Uluslararası Stratejik Araştırmalar Kurumu (USAK) Amerika Merkezi Başkanı Mehmet Yegin de Deutsche Welle’ye konuşurken, Hüseyin Bağcı’nın görüşlerine benzer düşünceler dile getiriyor ancak olayın çok daha ‘sorunlu bir yönüne’ dikkat çekiyor. “Hâlihazırda bir IŞİD tehdidi var ama kimsenin uzun vadeli bir stratejisi, yol haritası yok” diyen Yegin, bu durumu da ‘büyük bir kargaşa’ olarak nitelendiriyor. ABD’nin, uluslararası koalisyon oluştuktan sonra hiçbir somut adım atamadığına işaret eden Yegin, NATO’dan gelen “Türkiye’yi koruruz” açıklamasının da ‘makul hiçbir şeye’ gönderme yapmadığını dile getiriyor.

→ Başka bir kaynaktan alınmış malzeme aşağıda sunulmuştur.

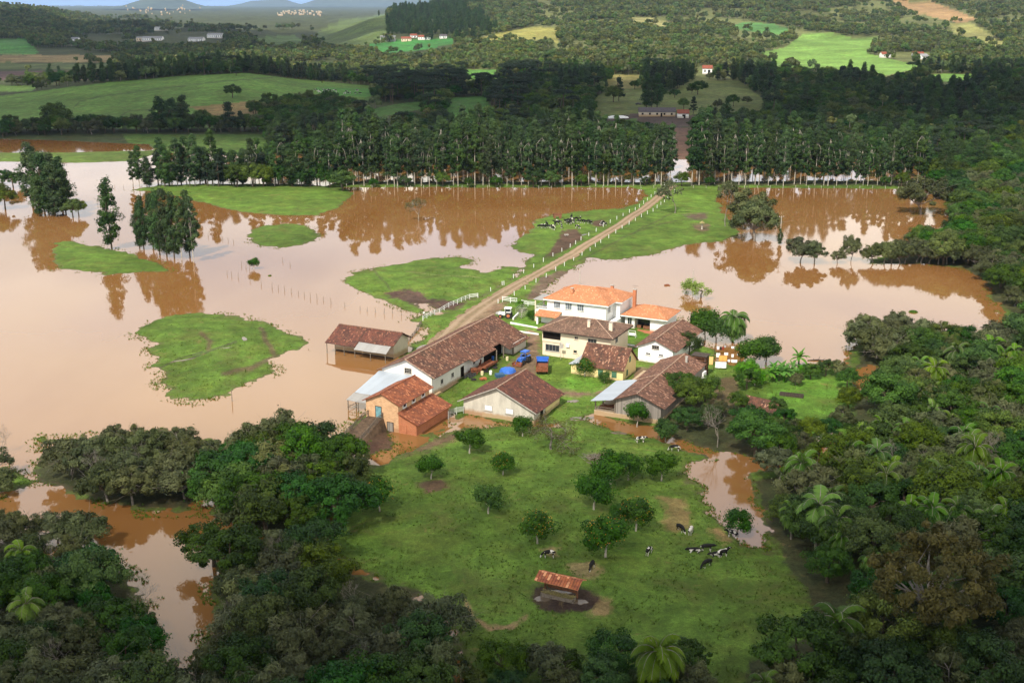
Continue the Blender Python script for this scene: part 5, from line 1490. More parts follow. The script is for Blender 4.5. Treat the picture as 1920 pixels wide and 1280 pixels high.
# 2 -- white metal lean-to in front of it -----------------------------------
m = MB(); slope(m, (-11.9, -10.2, 2.75), (-4.2, -10.2, 2.75), (-4.2, .5, 4.0), (-13.0, .5, 4.0), sag=.03, th=.05)
m.build('lean_to_roof', M['metal_white'], e)
m = MB(); slope(m, (-12.1, -12.9, 2.05), (-7.2, -12.9, 2.05), (-7.2, -10.1, 2.65), (-12.1, -10.1, 2.65), sag=.1, th=.06, seed=4); m.build('lean_to_porch_roof', M['metal_grey'], e)
m = MB()
for x, y, z in ((-11.9, -12.6, 2.1), (-9.6, -12.6, 2.1), (-7.4, -12.6, 2.1), (-11.8, -10, 2.7), (-11.9, -5, 3.3), (-8.6, -10, 2.7)): m.bar((x, y, -.8), (x, y, z), .14)
m.bar((-11.9, -12.6, 2.0), (-7.3, -12.6, 2.0), .1); m.bar((-11.9, -12.6, .5), (-11.9, -10, .5), .08); m.bar((-11.9, -12.6, 1.0), (-9.6, -12.6, 1.0), .08); m.bar((-11.9, -12.6, .5), (-9.6, -12.6, .5), .08)
m.build('lean_to_posts', M['grey_wood'], e)

# 3 -- flooded barn ---------------------------------------------------------
e = W('flooded_barn', -40.9, 246.1, 'brown-roofed pale barn standing alone in the flood left of the long barn', 'barn')
mb = MB(); gable_walls(mb, -1.2, 14.2, 5.0, 11.0, -.8, 3.75, 7.9, 5.15, 3.5, axis='x'); mb.build('wall', M['wall_flood'], e)
mb = MB()
slope(mb, (-1.9, 2.0, 2.5), (6.0, 2.0, 2.5), (6.0, 7.8, 5.35), (-1.9, 7.8, 5.35), seed=8, sag=.12)
slope(mb, (6.02, 3.7, 3.33), (15.0, 3.7, 3.33), (15.0, 7.8, 5.35), (6.02, 7.8, 5.35), seed=9, sag=.12, u0=8)
slope(mb, (-1.9, 11.9, 3.3), (15.0, 11.9, 3.3), (15.0, 7.8, 5.35), (-1.9, 7.8, 5.35), seed=10)
ro = mb.build('roof', M['tile_dark'], e)
ridge_line([(-1.9, 7.8, 5.38), (15.0, 7.8, 5.38)], ro, M['ridge_dark'], .12)
m = MB(); slope(m, (6.3, 1.2, 2.15), (14.6, 1.2, 2.15), (14.3, 3.9, 3.25), (6.0, 3.9, 3.25), sag=.05, th=.05, seed=3); m.build('porch_sheet', M['metal_grey'], e)
m = MB()
for x in (-1.6, .6, 3.0, 5.8): m.bar((x, 2.3, -.9), (x, 2.3, 2.6), .13)
for x in (10.4, 14.2): m.bar((x, 1.5, -.9), (x, 1.5, 2.2), .13)
m.build('post', M['grey_wood'], e)
m = MB(); m.box(-1.0, 4.955, -.1, 14.0, 4.998, .28); m.build('skirt_board', M['dark_wood'], e)

# 4 -- two-storey brick shed -------------------------------------------------
e = W('brick_shed', -20.6, 198.6, 'orange brick two-storey shed with red tile roofs, blue upper door and low side wing', 'shed')
mb = MB(); gable_walls(mb, -6.9, 0, 0, 11.2, -.8, 5.45, -3.35, 6.95, 5.45); mb.build('wall', M['brick'], e)
mb = MB(); slope(mb, (-7.5, -.5, 5.25), (-7.5, 11.8, 5.25), (-3.35, 11.8, 7.15), (-3.35, -.5, 7.15), seed=11); slope(mb, (.7, -.5, 5.3), (.7, 11.8, 5.3), (-3.35, 11.8, 7.15), (-3.35, -.5, 7.15), seed=12)
ro = mb.build('roof', M['tile_red'], e); ridge_line([(-3.35, -.5, 7.18), (-3.35, 11.8, 7.18)], ro, M['tile_red'], .12)
m = MB(); m.box(.003, .0, -.8, 3.75, 11.6, .9)
m.face([(.003, 0, .9), (3.75, 0, .9), (3.75, 0, 2.05), (.003, 0, 3.5)])
for y in (0.03, 3.9, 7.7, 11.3): m.box(3.6, y, .9, 3.75, y + .26, 2.3)
m.box(3.6, .3, .9, 3.74, 11.2, 1.75)
m.face([(3.75, 11.6, .9), (.003, 11.6, .9), (.003, 11.6, 3.5), (3.75, 11.6, 2.05)])
m.build('side_wing', M['brick_red'], e)
mb = MB(); slope(mb, (4.5, -.5, 2.2), (4.5, 12.2, 2.2), (.1, 12.2, 4.0), (.1, -.5, 4.0), seed=13); mb.build('side_wing_roof', M['tile_red'], e)
m = MB(); m.box(3.55, .4, 1.76, 3.6, 11.1, 2.3); m.build('side_wing_dark_strip', M['dark_inside'], e)  # dark strip paints the shade under the wing roof
for y in (2.2, 5.4, 8.9): window(e, 'r', y, 4.3, .95, .75, 0, M['white_paint'], M['glass_dark'], 0, fw=.16)
door(e, 'f', -4.2, 2.35, 1.15, 2.05, 0, M['blue_door'])
door(e, 'f', -1.75, 0.0, 1.2, 1.7, 0, M['planks'], 'lower_door')
door(e, 'f', 1.05, -.2, 1.1, 1.8, 0, M['brick_red'], 'side_door', M['brick_red'])
# earth ramp with rails up to the blue door
rp = W('earth_ramp', -20.6, 198.6, 'brown earth ramp with wooden rails climbing to the blue door of the brick shed', 'ramp')
m = MB()
prof = [(-.02, 2.3), (-2.0, 2.1), (-5.0, 1.15), (-8.0, .45), (-10.5, -.1)]
for i in range(len(prof) - 1):
    (y0, z0), (y1, z1) = prof[i], prof[i + 1]; w0, w1 = 1.9 + i * .12, 1.9 + (i + 1) * .12
    m.face([(-4.6 - w1, y1, z1), (-4.6 + w1 * .75, y1, z1), (-4.6 + w0 * .75, y0, z0), (-4.6 - w0, y0, z0)], sm=True)
    m.face([(-4.6 - w1 - .8, y1, -.6), (-4.6 - w1, y1, z1), (-4.6 - w0, y0, z0), (-4.6 - w0 - .8, y0, -.6)], sm=True)
    m.face([(-4.6 + w1 * .75, y1, z1), (-4.6 + w1 * .75 + .9, y1, -.6), (-4.6 + w0 * .75 + .9, y0, -.6), (-4.6 + w0 * .75, y0, z0)], sm=True)
m.build('earth', M['mud'], rp)
for sx, nm in ((-1, 'rail_fence'), (1, 'rail_fence')):
    m = MB(); xs_ = [-4.6 + sx * (1.8 + .1 * k if sx < 0 else 1.35 + .08 * k) for k in range(5)]
    for k, (y, z) in enumerate(prof[:4]): m.bar((xs_[k], y - .15, z - .4), (xs_[k], y - .15, z + 1.15), .14)
    for dz in (.45, .75, 1.05):
        for k in range(3): m.bar((xs_[k], prof[k][0] - .15, prof[k][1] + dz), (xs_[k + 1], prof[k + 1][0] - .15, prof[k + 1][1] + dz), .06, .12)
    m.build('rail', M['grey_wood'], rp)

# 5 -- grey gabled barn -----------------------------------------------------
e = W('grey_barn', -9.2, 209.0, 'grey weathered gabled barn with dark red tile roof standing in the front flood pool', 'barn')
mb = MB(); gable_walls(mb, 0, 14.8, 0, 11.6, -.8, 2.9, 7.3, 6.15, 2.9); mb.build('wall', M['wall_grey'], e)
mb = MB(); slope(mb, (-1.0, -.7, 2.55), (-1.0, 12.3, 2.55), (7.3, 12.3, 6.4), (7.3, -.7, 6.4), seed=14); slope(mb, (15.6, -.7, 2.55), (15.6, 12.3, 2.55), (7.3, 12.3, 6.4), (7.3, -.7, 6.4), seed=15)
ro = mb.build('roof', M['tile_dark'], e); ridge_line([(7.3, -.7, 6.43), (7.3, 12.3, 6.43)], ro, M['ridge_pale'], .12)
m = MB(); m.bar((-1.0, -.72, 2.5), (7.3, -.72, 6.35), .04, .16); m.bar((15.6, -.72, 2.5), (7.3, -.72, 6.35), .04, .16); m.build('verge_board', M['concrete'], e)
window(e, 'f', 5.3, 1.5, 1.5, .95, 0, M['concrete'], M['wall_clean'], 0); window(e, 'f', 9.7, 1.5, 1.5, .95, 0, M['concrete'], M['wall_clean'], 0)
m = MB(); m.box(4.0, -.09, -.4, 14.8, -.003, .75); m.build('plinth', M['wall_flood'], e)
door(e, 'r', 3.2, .2, 1.1, 1.9, 14.8, M['dark_inside']); 
m = MB(); m.box(14.803, 5.0, -.2, 14.86, 11.5, 2.4); m.build('side_panel', M['wall_yellow'], e)

# 6 -- cream two-storey house -----------------------------------------------
e = W('cream_house', 6.2, 244.2, 'cream two-storey house with brown hip roof and balcony at its left corner', 'house')
m = MB(); m.box(0.3, .5, .4, 16.2, 11, 6.75); m.build('wall', M['wall_cream'], e)
hip(e, -.7, 17.1, -.4, 11.9, 6.85, 5.0, 10.6, 5.8, 8.9, M['tile_brown'], M['ridge_pale'], M['dark_wood'], .14, 20)
m = MB(); m.box(.297, .496, 4.45, 4.6, .53, 6.3); m.build('balcony_dark_panel', M['dark_inside'], e)  # dark panel on the wall paints the shaded balcony recess
m = MB(); m.box(.29, .3, 4.15, 4.7, .495, 4.75); m.box(.29, .3, 4.75, .45, .45, 6.7); m.build('balcony_parapet', M['wall_cream'], e)
window(e, 'f', 2.7, 2.15, 3.2, 1.35, .5, M['concrete'], M['glass_dark'], 3); window(e, 'f', 8.3, 5.5, .7, .55, .5, M['wall_cream'], M['glass_dark'], 1)
window(e, 'f', 12.0, 5.0, 1.9, .95, .5, M['concrete'], M['glass_dark'], 2); window(e, 'r', 4.0, 5.0, 1.2, .95, 16.2, M['concrete'], M['glass_dark'], 1)
window(e, 'f', 8.1, 2.4, .8, .6, .5, M['wall_cream'], M['glass_dark'], 0)
m = MB(); m.box(6.0, .1, 3.55, 6.8, .497, 4.15); m.build('air_conditioner', M['white_paint'], e)
m = MB(); m.ell((4.9, .25, 4.0), .42, .12, .42, 14, 6); m.build('satellite_dish', M['concrete'], e)
chimney(e, 10.2, 2.9, 7.2, 9.3, .55, .5, M['wall_cream']); chimney(e, 15.0, 3.6, 6.9, 9.2, .75, .6, M['wall_cream'])
m = MB(); m.box(1.4, -.6, .2, 9.5, .497, .75); m.build('plinth', M['brick_red'], e)
m = MB(); m.cyl((5.3, -.9), .05, .3, 4.2, 6); m.box(5.0, -.93, 3.4, 5.9, -.89, 4.1); m.build('meter_post', M['concrete'], e)

# 7 -- white house with orange roof -----------------------------------------
e = W('white_house', 8.6, 273.3, 'large white two-storey house with bright orange hip roofs and single-storey annex', 'house')
m = MB(); m.box(.7, -1.7, .4, 15.9, 9.0, 6.7); m.box(15.9, 3.0, .4, 17.6, 11.0, 6.7); m.build('wall', M['wall_clean'], e)
hip(e, -.1, 16.7, -2.4, 9.8, 6.95, 5.6, 11.0, 3.7, 9.6, M['tile_orange'], M['tile_orange'], M['white_paint'], .25, 30)
mb = MB(); slope(mb, (18.4, 2.2, 6.97), (18.4, 11.8, 6.97), (14.0, 8.0, 8.7), (14.0, 6.0, 8.7), sag=0); slope(mb, (12, 2.2, 6.97), (18.4, 2.2, 6.97), (14.0, 6.0, 8.7), (12.0, 6.0, 8.7), sag=0)
slope(mb, (18.4, 11.8, 6.97), (9.5, 11.8, 6.97), (9.5, 8.0, 8.7), (14.0, 8.0, 8.7), sag=0); slope(mb, (9.5, 6.0, 8.7), (14.0, 6.0, 8.7), (14.0, 8.0, 8.72), (9.5, 8.0, 8.72), sag=0)
mb.build('wing_roof', M['tile_orange'], e)
m = MB(); fascia(m, [(16.8, 2.2, 6.77), (18.4, 2.2, 6.77), (18.4, 11.8, 6.77)], .25, .08); m.box(16.0, 2.25, 6.71, 18.35, 11.7, 6.75); m.build('wing_fascia', M['white_paint'], e)
CURT = simple('curtained_glass', (0.20, 0.23, 0.26), .3, .35, 2)
for x in (3.3, 6.3, 9.4): window(e, 'f', x, 4.85, 1.6, 1.45, -1.7, M['white_paint'], CURT, 2, name='window')
window(e, 'r', .2, 4.9, 1.5, 1.35, 15.9, M['white_paint'], M['glass_dark'], 2)
chimney(e, 6.2, .6, 7.4, 9.5, .6, .6, M['tile_orange']); chimney(e, 13.2, 9.0, 7.4, 9.1, .7, .6, M['brick_red'])
chimney(e, 18.9, 9.4, .6, 8.6, .75, .75, M['brick_red'])
m = MB(); m.tube([(18.9, 9.4, 8.7), (18.9, 9.4, 9.6)], .03, 5); m.bar((18.2, 9.4, 9.55), (19.8, 9.4, 9.55), .04); m.build('aerial', M['dark_wood'], e)
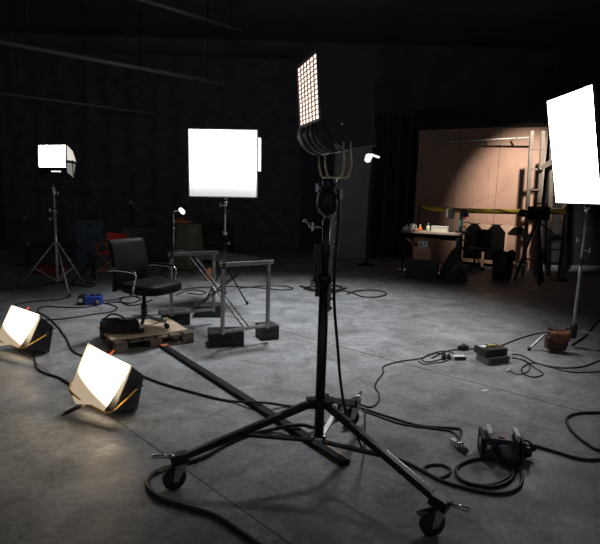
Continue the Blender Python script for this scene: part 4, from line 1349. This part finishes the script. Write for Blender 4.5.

“NATO zaten Türkiye'yi korumak zorunda. Türkiye, NATO'nun bir üyesi. Bunu dile getirmenin kimseye faydası yok. Ama görüyoruz ki, 27 NATO ülkesinden çoğunun Suriye konusunda ciddi çekinceleri var. Koalisyonun nasıl işleyeceğine dair NATO üyelerinin net bir yaklaşıma ulaşması lazım artık” diyen Yegin, bu noktada Türkiye ile ABD’nin işbirliğini geliştirmek için nasıl bir ortak plan geliştireceğinin de ‘şüpheli’ olduğunu söylüyor.

Mehmet Yegin, ABD’nin Türkiye ile nasıl bir ortak plan yaparsa yapsın, Suriye’ye kara birlikleri göndermek ya da sınıra asker konuşlandırmaktan kaçındığını ortaya koyduğunu belirtirken, bu noktada Türkiye’nin her planda daha dikkatli olması gerektiğini savunuyor. Türkiye’nin tek başına kara birliklerini Suriye’ye göndermesinin hem riskli hem de Arap milliyetçiliğinin göbeğinde yer alan bir ülke olan Suriye ve çevresinde sorgulanabilir olduğunu anlatan Yegin, uluslararası koalisyonun IŞİD ile mücadele planını hızlıca netleştirmesinde fayla olacağını belirtiyor.